The takeaway from all this analysis is that different beverage types should have different tax rates, with those that are associated with the greatest harm having the highest tax rates. That would mean taxing regular strength beer, pre-mixed spirits in a can, and probably cask wine the most. Unfortunately, that's not at all what Australia does:
When converted to an effective rate per litre of alcohol (LAL), based on the 2007/08 data, the volumetric tax rates vary greatly by beverage... with cask wine paying effectively $3/LAL, bottled wines $14–$33/LAL by prices, beers $19–$31/LAL by alcohol strength, ready-to-drink (RTD) pre-mixed spirits $41–$43/LAL, and straight spirits $66/LAL.

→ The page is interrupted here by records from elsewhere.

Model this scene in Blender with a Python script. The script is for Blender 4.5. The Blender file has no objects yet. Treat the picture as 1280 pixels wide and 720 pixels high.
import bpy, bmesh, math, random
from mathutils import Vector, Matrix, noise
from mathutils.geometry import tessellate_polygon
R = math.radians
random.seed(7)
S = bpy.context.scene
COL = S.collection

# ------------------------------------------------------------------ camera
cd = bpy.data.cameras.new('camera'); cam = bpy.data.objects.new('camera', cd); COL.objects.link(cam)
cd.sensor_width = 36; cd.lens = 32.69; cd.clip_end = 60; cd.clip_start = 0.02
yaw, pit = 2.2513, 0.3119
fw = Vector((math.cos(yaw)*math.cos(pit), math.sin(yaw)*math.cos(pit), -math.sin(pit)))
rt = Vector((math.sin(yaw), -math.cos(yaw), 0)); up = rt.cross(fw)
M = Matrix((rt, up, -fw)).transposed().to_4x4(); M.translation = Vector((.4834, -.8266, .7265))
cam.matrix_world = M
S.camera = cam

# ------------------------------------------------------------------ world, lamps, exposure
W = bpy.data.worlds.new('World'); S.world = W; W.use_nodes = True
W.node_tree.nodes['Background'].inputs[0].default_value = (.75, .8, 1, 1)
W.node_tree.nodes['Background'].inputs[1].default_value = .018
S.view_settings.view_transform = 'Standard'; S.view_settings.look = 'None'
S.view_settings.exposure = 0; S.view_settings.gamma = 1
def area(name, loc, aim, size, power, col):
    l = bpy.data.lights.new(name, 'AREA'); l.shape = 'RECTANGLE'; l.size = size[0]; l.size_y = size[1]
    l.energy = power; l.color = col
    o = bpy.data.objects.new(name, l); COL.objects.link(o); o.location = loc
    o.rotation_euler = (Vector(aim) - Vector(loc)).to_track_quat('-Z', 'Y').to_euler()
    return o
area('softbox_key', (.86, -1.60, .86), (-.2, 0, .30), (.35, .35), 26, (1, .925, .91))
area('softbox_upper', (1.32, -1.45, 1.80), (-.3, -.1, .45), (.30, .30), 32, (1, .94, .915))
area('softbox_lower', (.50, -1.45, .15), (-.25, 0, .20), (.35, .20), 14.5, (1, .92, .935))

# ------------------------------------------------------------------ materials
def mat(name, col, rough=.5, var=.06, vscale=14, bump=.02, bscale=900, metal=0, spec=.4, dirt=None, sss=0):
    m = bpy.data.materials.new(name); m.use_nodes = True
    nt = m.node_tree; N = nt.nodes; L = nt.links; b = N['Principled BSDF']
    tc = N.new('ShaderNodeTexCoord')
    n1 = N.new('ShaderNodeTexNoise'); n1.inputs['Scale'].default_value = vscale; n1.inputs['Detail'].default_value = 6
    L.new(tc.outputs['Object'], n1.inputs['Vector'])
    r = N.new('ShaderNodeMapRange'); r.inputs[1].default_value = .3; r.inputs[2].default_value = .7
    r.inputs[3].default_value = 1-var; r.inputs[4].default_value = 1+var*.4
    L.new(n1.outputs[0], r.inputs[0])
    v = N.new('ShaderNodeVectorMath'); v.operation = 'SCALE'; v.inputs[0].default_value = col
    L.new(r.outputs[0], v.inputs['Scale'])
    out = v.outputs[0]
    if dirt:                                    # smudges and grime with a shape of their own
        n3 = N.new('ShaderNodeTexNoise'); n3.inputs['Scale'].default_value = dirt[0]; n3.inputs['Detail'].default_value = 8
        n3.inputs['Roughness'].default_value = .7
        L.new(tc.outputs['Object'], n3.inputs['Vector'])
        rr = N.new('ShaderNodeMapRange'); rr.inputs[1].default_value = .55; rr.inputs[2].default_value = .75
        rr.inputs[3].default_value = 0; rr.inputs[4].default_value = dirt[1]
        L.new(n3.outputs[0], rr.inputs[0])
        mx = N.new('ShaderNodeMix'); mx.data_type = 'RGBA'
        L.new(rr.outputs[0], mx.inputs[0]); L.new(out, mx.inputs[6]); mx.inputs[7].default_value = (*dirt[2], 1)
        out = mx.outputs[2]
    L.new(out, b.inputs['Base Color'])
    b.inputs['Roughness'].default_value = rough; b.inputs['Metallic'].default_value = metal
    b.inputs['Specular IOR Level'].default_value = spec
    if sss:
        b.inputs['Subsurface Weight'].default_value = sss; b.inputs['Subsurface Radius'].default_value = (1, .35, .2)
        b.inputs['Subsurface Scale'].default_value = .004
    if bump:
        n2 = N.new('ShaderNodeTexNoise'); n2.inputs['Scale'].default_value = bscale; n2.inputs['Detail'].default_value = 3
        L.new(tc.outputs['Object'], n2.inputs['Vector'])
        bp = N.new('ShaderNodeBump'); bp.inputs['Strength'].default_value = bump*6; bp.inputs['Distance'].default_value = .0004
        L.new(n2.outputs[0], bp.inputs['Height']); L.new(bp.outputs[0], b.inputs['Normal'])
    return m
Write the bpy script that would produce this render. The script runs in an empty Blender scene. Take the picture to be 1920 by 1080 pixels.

So, while cask wine should be among the beverage types with the highest tax rate, it is taxed the lowest. As Yang and Srinistava note in this article in The Conversation about their paper, the Australian alcohol tax system is "incoherent". It is entirely correct for Australia to charge different tax rates for different beverage types, but those tax rates don't bear appear to bear any relationship to the harms arising from the different beverages. New Zealand's excise system is significantly simpler than Australia's, but again it is unlikely that it bears much resemblance to an optimal set of tax rates across different beverage types. To work efficiently in internalising the negative externalities, Pigovian taxes need to reflect the value of the externalities that they are meant to be correcting. We don't have that now, and some more investigation is needed so that we might hope to in the future.